Con il nostro lavoro abbiamo sempre avuto molti contatti oltreconfine. E quindi ora non si scopre certo l'ignoto, tutt'altro. Questo, anche durante gli anni della guerra fredda, era la parte di confine più aperta d'Europa. Passavano le persone, passavano le notizie... però il fatto che non ci sia fisicamente più alcuna barriera è senza dubbio un fatto importante. Ecco, tutto sta diventando più normale. Mi ha fatto piacere recentemente passeggiare verso Miramare e incrociare molti sloveni, venuti a Trieste non a fare compere ma solo a farsi una bella passeggiata sul lungomare. Conosco persone che indifferentemente vanno al cinema o a teatro da una parte o dall'altra del confine. Ecco, questo sta diventando sempre più un luogo di tutti.
Negli ultimi anni qui nel comune di Trieste sono sempre più le famiglie italiane che decidono di iscrivere i loro figli a scuole o asili di lingua slovena. Questo faciliterà la nascita di un effettivo plurilinguismo in città?

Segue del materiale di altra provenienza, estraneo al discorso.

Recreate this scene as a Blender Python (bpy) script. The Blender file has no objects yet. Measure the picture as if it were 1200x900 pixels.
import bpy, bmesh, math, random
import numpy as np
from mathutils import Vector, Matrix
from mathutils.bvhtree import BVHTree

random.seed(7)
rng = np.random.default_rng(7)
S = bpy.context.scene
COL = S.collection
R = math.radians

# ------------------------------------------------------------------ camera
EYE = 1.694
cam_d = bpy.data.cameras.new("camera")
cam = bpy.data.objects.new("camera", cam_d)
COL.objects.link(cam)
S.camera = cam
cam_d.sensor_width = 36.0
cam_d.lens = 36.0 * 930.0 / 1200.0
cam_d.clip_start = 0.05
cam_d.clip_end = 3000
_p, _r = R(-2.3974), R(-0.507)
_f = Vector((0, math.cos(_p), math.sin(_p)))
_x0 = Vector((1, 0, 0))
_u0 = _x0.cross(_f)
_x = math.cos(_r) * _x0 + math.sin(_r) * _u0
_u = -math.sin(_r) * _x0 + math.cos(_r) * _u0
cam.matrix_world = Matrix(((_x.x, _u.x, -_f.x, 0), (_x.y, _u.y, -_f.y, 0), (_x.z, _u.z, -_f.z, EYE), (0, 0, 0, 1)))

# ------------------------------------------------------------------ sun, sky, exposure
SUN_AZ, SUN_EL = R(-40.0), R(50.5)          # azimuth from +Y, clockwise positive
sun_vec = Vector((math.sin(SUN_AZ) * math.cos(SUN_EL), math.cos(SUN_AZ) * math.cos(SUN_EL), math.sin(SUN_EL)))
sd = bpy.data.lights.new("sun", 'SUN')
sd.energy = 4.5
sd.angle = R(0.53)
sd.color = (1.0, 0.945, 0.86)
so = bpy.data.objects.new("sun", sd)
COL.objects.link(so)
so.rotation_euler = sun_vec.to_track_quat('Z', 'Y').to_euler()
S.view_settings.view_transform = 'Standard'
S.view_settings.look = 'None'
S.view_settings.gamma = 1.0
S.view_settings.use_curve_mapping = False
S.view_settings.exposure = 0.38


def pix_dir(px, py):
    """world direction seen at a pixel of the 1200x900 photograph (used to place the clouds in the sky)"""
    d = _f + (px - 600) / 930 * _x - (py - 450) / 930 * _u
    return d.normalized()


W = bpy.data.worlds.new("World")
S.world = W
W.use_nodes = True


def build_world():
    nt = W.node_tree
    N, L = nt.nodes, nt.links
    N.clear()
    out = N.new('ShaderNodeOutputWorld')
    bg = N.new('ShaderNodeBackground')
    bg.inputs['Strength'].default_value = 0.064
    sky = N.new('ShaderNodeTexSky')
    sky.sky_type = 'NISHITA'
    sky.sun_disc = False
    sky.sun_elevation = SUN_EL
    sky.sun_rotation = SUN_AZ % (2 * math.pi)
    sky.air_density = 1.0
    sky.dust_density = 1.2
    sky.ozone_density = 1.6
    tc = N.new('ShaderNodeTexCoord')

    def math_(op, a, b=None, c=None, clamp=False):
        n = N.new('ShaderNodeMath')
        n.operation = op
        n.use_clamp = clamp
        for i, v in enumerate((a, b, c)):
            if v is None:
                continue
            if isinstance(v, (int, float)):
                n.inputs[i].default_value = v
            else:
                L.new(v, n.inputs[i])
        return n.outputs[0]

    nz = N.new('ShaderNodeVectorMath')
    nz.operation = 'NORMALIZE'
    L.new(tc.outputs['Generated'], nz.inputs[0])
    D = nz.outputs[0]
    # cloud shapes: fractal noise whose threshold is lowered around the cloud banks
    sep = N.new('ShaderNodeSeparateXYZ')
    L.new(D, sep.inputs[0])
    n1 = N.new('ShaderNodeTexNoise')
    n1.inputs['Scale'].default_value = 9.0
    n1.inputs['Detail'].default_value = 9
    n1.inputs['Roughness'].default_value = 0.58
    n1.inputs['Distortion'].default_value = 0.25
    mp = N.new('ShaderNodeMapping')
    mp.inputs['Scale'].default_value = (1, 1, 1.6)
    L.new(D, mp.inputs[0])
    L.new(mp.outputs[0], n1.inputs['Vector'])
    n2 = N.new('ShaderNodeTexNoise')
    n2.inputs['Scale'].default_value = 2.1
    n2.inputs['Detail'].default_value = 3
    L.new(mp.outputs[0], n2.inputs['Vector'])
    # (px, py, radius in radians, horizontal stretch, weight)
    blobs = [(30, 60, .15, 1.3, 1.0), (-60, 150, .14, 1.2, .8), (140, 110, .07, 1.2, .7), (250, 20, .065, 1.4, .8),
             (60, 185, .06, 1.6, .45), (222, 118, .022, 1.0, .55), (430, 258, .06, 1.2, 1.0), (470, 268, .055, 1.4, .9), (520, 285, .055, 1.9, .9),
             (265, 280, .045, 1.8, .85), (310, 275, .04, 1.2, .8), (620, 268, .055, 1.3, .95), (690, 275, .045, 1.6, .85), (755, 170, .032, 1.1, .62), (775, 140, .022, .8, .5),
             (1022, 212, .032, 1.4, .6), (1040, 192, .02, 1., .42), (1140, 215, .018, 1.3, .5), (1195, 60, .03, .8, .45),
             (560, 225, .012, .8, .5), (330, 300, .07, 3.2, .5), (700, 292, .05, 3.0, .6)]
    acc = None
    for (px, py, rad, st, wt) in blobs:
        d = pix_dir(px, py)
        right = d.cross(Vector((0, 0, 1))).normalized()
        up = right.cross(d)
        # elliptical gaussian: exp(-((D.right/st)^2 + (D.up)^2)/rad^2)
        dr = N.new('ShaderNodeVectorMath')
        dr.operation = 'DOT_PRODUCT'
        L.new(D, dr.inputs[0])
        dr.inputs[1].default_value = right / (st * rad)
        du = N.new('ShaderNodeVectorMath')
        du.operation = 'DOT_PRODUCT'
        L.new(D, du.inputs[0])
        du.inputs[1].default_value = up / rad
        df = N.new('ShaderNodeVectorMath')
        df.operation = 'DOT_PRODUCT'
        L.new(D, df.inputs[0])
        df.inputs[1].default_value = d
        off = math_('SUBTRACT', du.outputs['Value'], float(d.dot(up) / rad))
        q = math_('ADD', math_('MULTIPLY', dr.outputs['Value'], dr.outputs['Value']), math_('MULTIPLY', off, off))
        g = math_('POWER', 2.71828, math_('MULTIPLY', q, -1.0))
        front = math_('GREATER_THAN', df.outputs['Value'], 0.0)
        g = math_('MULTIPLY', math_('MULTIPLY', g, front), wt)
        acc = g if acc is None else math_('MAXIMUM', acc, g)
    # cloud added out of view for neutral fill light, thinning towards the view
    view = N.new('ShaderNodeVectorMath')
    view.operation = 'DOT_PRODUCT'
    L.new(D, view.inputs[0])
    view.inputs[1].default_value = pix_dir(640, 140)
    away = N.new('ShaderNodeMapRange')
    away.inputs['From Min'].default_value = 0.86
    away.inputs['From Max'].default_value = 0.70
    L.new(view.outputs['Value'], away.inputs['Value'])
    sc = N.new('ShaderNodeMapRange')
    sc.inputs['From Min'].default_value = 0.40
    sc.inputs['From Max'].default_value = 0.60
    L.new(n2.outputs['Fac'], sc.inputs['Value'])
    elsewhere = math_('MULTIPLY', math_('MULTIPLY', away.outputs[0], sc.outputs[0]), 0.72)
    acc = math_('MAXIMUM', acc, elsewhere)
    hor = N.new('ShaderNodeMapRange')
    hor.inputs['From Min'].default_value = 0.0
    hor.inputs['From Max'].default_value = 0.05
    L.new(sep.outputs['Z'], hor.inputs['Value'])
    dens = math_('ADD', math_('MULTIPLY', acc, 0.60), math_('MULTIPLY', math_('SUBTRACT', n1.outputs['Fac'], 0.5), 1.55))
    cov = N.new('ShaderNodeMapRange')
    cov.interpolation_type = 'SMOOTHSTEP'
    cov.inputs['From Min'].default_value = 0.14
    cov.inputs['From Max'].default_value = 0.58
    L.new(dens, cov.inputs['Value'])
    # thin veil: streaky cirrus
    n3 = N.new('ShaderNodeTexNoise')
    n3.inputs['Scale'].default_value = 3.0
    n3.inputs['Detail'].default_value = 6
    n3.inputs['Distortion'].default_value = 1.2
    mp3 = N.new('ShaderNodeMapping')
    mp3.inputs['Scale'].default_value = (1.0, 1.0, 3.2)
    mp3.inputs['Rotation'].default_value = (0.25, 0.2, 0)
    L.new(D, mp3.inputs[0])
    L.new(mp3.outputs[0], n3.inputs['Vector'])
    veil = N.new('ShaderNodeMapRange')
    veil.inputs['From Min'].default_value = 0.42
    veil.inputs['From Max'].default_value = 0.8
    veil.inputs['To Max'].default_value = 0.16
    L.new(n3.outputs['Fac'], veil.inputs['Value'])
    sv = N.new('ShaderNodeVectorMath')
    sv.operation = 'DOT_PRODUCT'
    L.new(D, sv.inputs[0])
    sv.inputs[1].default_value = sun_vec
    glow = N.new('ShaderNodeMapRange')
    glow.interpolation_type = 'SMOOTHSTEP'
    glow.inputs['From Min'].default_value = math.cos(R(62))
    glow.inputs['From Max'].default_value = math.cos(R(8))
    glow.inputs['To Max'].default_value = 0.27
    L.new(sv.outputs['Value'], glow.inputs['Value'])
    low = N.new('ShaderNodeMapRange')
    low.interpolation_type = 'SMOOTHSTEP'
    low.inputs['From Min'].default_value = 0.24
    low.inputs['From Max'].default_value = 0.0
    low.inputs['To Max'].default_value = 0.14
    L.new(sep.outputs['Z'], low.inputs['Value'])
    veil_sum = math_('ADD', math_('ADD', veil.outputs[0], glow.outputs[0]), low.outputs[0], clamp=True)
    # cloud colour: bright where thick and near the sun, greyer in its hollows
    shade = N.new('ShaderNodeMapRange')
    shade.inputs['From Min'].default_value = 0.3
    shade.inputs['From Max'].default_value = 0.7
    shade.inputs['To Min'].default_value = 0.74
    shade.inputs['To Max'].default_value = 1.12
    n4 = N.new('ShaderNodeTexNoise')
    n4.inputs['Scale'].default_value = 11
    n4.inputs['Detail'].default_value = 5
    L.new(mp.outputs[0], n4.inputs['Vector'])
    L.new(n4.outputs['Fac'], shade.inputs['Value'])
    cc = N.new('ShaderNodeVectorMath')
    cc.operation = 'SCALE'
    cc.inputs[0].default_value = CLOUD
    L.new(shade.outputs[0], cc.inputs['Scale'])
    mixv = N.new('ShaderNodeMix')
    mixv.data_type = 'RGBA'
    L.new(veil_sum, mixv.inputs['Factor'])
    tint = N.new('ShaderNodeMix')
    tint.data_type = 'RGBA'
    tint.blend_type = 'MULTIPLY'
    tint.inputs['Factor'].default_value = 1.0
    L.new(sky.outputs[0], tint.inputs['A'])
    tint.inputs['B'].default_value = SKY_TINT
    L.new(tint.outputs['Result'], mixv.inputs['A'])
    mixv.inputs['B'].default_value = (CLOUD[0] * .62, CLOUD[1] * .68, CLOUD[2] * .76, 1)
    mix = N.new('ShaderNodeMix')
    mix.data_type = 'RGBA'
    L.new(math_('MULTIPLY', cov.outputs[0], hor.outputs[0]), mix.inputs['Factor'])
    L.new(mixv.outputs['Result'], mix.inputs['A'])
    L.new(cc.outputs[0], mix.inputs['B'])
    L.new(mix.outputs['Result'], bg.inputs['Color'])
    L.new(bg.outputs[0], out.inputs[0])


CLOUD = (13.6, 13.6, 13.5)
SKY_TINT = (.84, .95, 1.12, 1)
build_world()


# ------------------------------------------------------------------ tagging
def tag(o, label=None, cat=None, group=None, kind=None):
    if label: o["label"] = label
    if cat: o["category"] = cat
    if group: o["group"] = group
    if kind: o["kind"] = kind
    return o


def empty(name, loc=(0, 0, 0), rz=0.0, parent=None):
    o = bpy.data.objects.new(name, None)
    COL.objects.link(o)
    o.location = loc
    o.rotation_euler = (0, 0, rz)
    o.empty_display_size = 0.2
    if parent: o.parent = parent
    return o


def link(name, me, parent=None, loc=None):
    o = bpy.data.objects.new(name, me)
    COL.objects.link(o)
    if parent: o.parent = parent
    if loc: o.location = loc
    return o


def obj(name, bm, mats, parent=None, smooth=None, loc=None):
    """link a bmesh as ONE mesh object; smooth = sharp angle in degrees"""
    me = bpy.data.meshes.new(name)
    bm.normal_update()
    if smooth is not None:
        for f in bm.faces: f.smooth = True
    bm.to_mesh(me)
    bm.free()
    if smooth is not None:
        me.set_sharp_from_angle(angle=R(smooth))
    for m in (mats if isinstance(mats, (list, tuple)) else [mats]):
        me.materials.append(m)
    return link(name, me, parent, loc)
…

Già da tempo ormai la scuola slovena non è solo la scuola degli sloveni. Vi sono numerosi matrimoni misti e possiamo affermare che ormai tra i bambini che frequentano queste scuole solo la minoranza ha entrambi i genitori di lingua slovena. Questo è un dato naturale, molto normale. Inoltre, vi sono anche famiglie italiane, spesso quelle che abitano nei piccoli comuni limitrofi a quello di Trieste, che iscrivono i propri figli ad esempio all'asilo in lingua slovena, per poi continuare nelle scuole italiane. Il fatto di dover insegnare lo sloveno a bambini che non hanno una buona padronanza della lingua è diventato una costante. Ma questo è un problema che deve affrontare non solo la scuola slovena, ma un po' tutta l'istruzione pubblica italiana dato l'alto tasso di figli di immigrati presenti nelle scuole.

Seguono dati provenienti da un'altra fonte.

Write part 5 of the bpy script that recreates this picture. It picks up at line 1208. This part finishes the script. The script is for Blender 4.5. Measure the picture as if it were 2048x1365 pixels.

L'intera nostra società sta cambiando rapidamente. La scuola non è più un luogo dove vi è una sola cultura, una sola lingua. Gli insegnanti devono sapere che hanno a che fare con bambini che provengono da altre culture, da altri ambiti linguistici, culturali, religiosi per cui il loro lavoro diventa più complesso.

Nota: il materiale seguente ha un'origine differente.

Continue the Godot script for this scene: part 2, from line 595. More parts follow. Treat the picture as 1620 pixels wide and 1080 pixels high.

In merito invece al plurilinguismo mi sono sempre stupita, come persona, non come appartenente alla minoranza slovena, del disinteresse della comunità italiana nei confronti della cultura slovena. Naturalmente la lingua, posso capire, può sembrare un po' ostica ma un po' di curiosità me la sono sempre aspettata. Ora qualcosa sta cambiando, l'affermarsi dello stato sloveno ha portato visibilità e un po' d'interesse verso la Slovenia, la sua lingua, la sua cultura.
In questo contesto è difficile a Trieste fare un quotidiano in lingua slovena? La città lo vive come una ricchezza? Oppure domina la città lacerata dallo scontro destra/sinistra descritta spesso da chi a Trieste non abita?
Trieste è una di quelle città dove la divisione fra destra e sinistra - se si può ancora parlare di una simile divisione in Italia - rimane netta. E l'astio della destra triestina è sempre stato puntato verso gli slavi. E gli slavi siamo noi. Ma noi siamo sempre stati qui. A Trieste quella slovena è la minoranza autoctona più numerosa. Come diciamo spesso: sono i confini e gli stati che si spostavano, noi qua eravamo, qua siamo rimasti, qua vogliamo vivere.
D'altra parte, però, bisogna dire che come giornale, o come giornalisti noi abbiamo contatti con tutti, siamo inseriti in tutti gli organismi, la città, le istituzioni, i partiti, i colleghi riconoscono il nostro lavoro e con loro abbiamo rapporti normali. Ma non mi sentirei di dire che Trieste ci vive come parte integrante della città, forse non più come un pericolo, però non tutti ci riconoscono la cittadinanza paritaria a tutti gli effetti.
Poi capita che quando la polemica s'accende, ad esempio sul tema delle foibe, dell'esodo, le responsabilità non vengono ascritte a chi ha causato questi eventi, ma viene sempre tirata in ballo la comunità slovena di Trieste. La comunità slovena in Italia ad esempio non c'entra nulla con l'esodo. Ed anzi l'arrivo degli esuli a Trieste ha fortemente penalizzato la comunità slovena perché sloveni ed esuli sono stati messi gli uni contro gli altri. Mi sembra che queste questioni siano ancora più di cuore che di testa, le reazioni vengono mosse dalle emozioni e non dai ragionamenti. Trieste tutta intera dovrebbe superare queste annose questioni, staccarsi un po' dalle vicende passate e pensare un po' al futuro, perché le premesse ci sarebbero, però...
Questi anni, in effetti, sono evidentemente pieni di opportunità per quest'area ...
Ma la sensazione è che non vengano sfruttate appieno. Un esempio è il tentativo di collegare i porti di Trieste e Capodistria. Riesce difficile pensare in maniera costruttiva e accettare che l'unico modo di avere successo è di immaginarsi come territorio integrato. Senza troppe paure.